The task: Whenever a line below holds the word "Treat", copy that line.

Dataset entries:
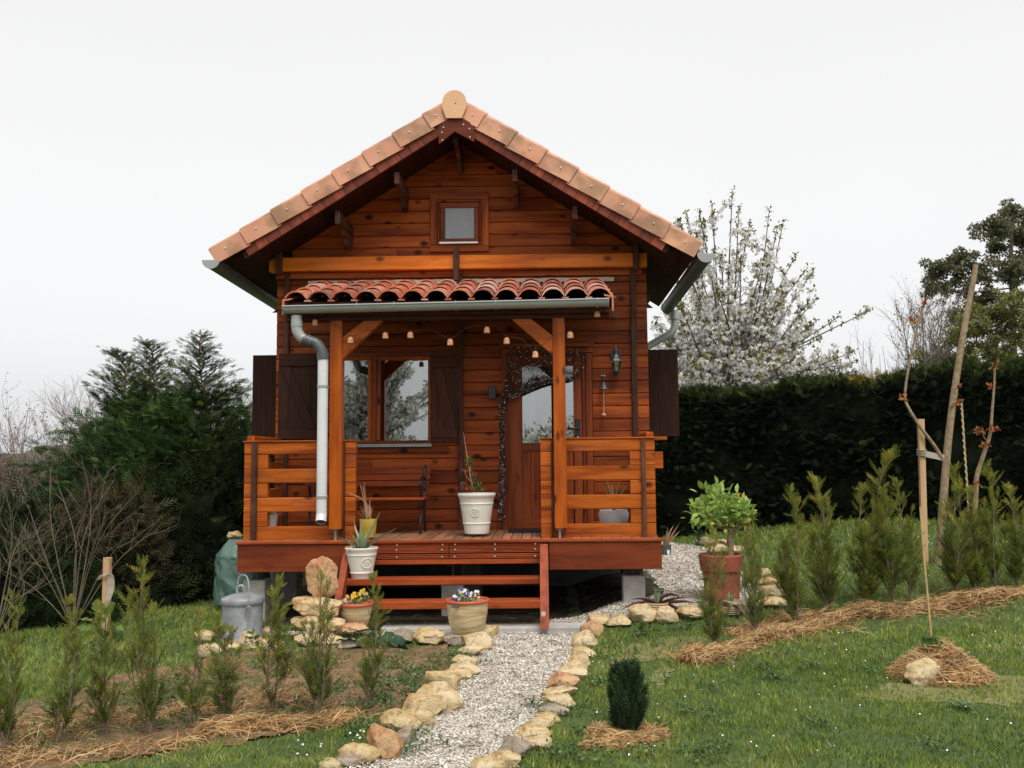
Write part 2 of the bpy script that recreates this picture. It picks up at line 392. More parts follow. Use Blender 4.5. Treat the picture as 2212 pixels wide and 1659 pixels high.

==

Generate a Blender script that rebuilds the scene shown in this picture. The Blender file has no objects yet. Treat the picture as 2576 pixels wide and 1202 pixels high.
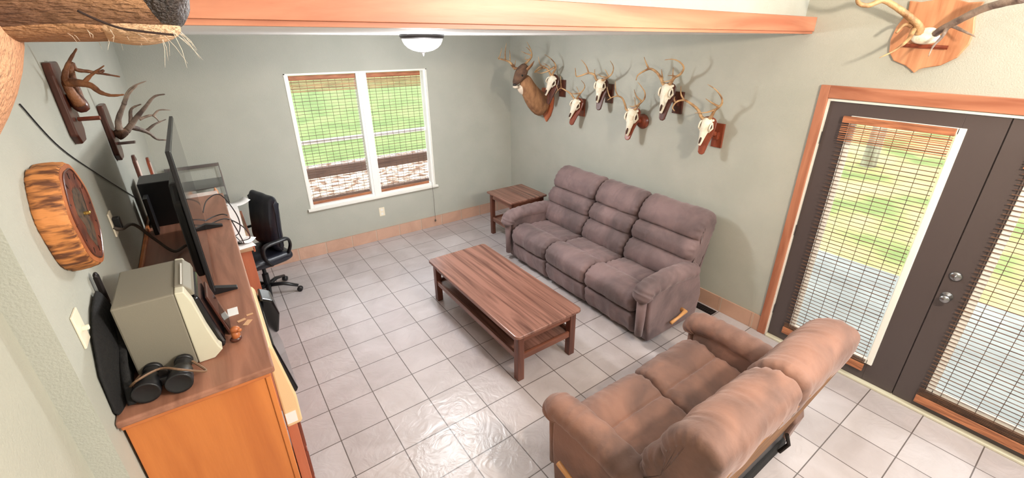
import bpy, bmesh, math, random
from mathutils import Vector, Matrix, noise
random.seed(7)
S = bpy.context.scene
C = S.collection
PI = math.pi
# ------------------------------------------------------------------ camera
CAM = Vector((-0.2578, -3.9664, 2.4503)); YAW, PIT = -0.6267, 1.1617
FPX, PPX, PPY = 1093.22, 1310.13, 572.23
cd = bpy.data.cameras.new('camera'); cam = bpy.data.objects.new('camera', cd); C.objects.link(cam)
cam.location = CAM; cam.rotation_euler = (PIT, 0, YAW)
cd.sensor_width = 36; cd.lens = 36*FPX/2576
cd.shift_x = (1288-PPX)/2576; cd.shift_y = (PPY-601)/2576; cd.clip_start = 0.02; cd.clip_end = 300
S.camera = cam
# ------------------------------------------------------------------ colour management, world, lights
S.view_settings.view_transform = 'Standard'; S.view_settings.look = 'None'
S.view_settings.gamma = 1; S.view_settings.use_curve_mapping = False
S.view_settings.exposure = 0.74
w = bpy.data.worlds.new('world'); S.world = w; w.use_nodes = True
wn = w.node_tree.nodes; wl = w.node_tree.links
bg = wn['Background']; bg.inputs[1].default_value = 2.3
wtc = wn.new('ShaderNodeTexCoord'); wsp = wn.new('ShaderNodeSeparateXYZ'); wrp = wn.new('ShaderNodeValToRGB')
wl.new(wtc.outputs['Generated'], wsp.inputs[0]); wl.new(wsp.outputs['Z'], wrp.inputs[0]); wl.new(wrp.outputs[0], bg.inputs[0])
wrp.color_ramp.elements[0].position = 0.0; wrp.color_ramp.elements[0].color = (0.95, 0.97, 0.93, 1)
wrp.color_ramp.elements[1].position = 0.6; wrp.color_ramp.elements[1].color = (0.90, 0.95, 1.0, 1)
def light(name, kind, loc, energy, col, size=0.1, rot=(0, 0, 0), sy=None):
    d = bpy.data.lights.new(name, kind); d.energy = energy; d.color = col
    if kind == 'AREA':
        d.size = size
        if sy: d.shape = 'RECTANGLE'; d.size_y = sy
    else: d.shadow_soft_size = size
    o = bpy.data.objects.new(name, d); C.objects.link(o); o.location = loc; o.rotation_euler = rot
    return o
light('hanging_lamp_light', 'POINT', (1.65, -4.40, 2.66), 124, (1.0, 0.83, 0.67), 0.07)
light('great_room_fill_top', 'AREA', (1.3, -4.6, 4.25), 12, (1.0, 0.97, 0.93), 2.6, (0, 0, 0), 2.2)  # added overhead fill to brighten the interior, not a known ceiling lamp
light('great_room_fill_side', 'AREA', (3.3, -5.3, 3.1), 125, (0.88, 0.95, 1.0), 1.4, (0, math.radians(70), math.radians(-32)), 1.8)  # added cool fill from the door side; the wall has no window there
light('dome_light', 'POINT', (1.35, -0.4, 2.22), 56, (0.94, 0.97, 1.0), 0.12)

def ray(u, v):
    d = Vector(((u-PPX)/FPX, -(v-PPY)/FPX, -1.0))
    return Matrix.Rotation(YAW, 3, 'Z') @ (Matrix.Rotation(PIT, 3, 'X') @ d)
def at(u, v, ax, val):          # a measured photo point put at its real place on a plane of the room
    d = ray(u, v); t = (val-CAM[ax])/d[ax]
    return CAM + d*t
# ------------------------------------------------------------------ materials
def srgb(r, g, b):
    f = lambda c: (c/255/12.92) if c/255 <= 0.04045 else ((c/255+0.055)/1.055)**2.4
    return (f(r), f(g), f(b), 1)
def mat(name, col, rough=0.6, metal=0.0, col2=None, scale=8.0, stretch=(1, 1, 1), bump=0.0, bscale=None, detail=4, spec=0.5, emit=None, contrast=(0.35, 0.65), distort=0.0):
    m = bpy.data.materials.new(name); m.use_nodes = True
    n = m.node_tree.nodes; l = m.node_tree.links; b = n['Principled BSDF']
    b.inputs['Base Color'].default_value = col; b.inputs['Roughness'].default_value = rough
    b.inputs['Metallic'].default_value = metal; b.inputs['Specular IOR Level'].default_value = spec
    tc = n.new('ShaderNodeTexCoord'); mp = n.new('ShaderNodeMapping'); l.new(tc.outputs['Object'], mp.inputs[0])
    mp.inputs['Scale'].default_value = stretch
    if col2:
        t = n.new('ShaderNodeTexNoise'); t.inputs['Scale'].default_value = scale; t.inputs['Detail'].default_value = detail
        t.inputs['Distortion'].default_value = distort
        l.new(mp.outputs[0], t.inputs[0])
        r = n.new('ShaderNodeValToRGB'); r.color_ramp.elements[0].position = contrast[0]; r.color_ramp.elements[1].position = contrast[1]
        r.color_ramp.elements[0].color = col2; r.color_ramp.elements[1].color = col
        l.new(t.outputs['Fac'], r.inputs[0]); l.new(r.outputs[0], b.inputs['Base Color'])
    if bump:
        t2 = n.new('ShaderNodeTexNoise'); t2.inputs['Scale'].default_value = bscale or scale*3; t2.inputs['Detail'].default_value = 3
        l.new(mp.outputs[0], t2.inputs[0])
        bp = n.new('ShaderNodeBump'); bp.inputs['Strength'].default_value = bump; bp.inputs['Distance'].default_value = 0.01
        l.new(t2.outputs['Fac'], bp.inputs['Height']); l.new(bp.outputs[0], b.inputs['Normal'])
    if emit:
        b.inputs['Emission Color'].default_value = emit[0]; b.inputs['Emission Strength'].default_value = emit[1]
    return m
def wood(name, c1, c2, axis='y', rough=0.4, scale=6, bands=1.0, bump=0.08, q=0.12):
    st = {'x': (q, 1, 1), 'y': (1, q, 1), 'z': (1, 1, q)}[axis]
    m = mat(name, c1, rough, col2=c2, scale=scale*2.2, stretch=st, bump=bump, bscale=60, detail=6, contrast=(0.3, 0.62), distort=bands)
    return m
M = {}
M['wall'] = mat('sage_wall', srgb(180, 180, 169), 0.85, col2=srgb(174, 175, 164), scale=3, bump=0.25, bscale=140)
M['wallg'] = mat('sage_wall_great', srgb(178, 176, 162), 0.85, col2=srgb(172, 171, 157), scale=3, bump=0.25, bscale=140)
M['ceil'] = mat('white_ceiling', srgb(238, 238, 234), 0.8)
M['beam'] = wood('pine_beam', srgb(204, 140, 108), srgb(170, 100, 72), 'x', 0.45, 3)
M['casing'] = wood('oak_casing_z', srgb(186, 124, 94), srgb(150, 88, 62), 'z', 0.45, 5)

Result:
Write part 2 of the bpy script that recreates this picture. It picks up at line 392. More parts follow. Use Blender 4.5. Treat the picture as 2212 pixels wide and 1659 pixels high.
Generate a Blender script that rebuilds the scene shown in this picture. The Blender file has no objects yet. Treat the picture as 2576 pixels wide and 1202 pixels high.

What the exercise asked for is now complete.